Además de la hermana del joven asesinado, en Chamaco intervienen otros dos personajes femeninos, si así puede decirse. Uno es la guardaparques y otro La Paco, un travesti que vende flores, interpretados, respectivamente, por Natacha Amador y Elvira Valdés. Ambos centraron los dos señalamientos críticos principales que ha recibido el montaje. Uno tiene que ver con el hecho de que el papel del travesti fuera asignado a una actriz. Como comentó Antonio Orlando Rodríguez en su reseña en El Nuevo Herald, esa extraña decisión atentó contra la "realidad teatral" del montaje, e hizo que las escenas de La Paco con el policía no tuvieran la resonancia que habría producido la dinámica entre dos actores.

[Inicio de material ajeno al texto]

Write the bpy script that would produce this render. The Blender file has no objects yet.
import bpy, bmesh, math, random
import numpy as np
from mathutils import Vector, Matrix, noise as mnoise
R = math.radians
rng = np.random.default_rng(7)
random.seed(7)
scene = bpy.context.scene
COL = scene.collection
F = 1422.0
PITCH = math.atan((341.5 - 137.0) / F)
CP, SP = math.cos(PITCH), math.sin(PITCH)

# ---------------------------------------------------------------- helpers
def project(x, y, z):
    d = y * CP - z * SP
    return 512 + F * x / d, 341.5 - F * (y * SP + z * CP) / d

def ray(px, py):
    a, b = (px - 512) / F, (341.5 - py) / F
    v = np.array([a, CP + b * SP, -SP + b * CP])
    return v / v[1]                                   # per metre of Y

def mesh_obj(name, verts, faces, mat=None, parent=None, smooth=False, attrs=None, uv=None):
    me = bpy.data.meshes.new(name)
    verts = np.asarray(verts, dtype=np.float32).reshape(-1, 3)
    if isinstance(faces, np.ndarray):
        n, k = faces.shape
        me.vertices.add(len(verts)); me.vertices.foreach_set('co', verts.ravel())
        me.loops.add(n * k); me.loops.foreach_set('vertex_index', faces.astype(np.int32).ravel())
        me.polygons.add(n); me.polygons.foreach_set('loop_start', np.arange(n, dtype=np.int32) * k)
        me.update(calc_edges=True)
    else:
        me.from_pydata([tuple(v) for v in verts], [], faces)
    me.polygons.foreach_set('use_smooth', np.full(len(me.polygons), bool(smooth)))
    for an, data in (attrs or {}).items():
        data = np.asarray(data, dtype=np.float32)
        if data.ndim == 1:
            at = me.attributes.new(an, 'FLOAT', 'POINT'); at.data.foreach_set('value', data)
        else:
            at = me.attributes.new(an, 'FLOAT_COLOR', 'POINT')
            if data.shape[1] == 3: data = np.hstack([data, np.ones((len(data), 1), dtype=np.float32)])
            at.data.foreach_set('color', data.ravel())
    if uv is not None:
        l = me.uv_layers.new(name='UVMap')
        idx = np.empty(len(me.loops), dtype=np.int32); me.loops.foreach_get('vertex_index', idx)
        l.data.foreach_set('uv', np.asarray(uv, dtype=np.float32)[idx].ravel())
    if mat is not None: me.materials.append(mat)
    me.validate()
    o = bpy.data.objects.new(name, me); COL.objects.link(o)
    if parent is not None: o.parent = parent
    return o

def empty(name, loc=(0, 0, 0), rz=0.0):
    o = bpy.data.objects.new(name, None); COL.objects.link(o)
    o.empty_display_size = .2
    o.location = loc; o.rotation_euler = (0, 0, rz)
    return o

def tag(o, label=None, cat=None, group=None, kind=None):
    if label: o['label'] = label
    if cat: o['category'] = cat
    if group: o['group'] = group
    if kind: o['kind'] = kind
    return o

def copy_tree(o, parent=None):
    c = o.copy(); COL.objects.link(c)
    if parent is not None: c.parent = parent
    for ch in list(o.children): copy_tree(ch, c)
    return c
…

El otro error, en mi opinión, mucho más serio, fue que para este montaje González Melo redactó, a petición de Sarraín, unos versos que pasó a cantar Natacha Amador, y que supuestamente iban a servir como nexo para enlazar un cuadro con el siguiente. En realidad, resulta un agregado innecesario, que además afectó la fluidez de la obra. "El relato se detiene", se dice en uno de los versos. Y eso es exactamente lo que ocurría: la acción se empantanaba a causa de esos añadidos superfluos que nada aportaban a la comprensión y, por el contrario, entorpecían el progreso dramático.

Esas objeciones hicieron que el montaje no alcanzara a ser un trabajo redondo o plenamente logrado, pero en modo alguno deben inducir a minusvalorar sus muchos aciertos. Así parece haberlo comprendido la reducida feligresía que totaliza el público de teatro de Miami. Entre esos espectadores, Chamaco dio bastante que hablar y tuvo, en general, una recepción favorable. Eso a pesar de tratarse de una obra dura, lacerante y, por eso mismo, difícil de digerir. Su eco, no obstante, podría haber sido mucho más amplio de no haberse visto condenada a una ridícula temporada de ¡cinco funciones! Ante esa muestra de insensibilidad y desprecio por el esfuerzo, el talento y los afanes que hicieron posible el estreno de Chamaco, sólo se me ocurre repetir lo que hace más de un siglo expresó Mariano José de Larra: "¡Después de todo eso, haga usted teatro!".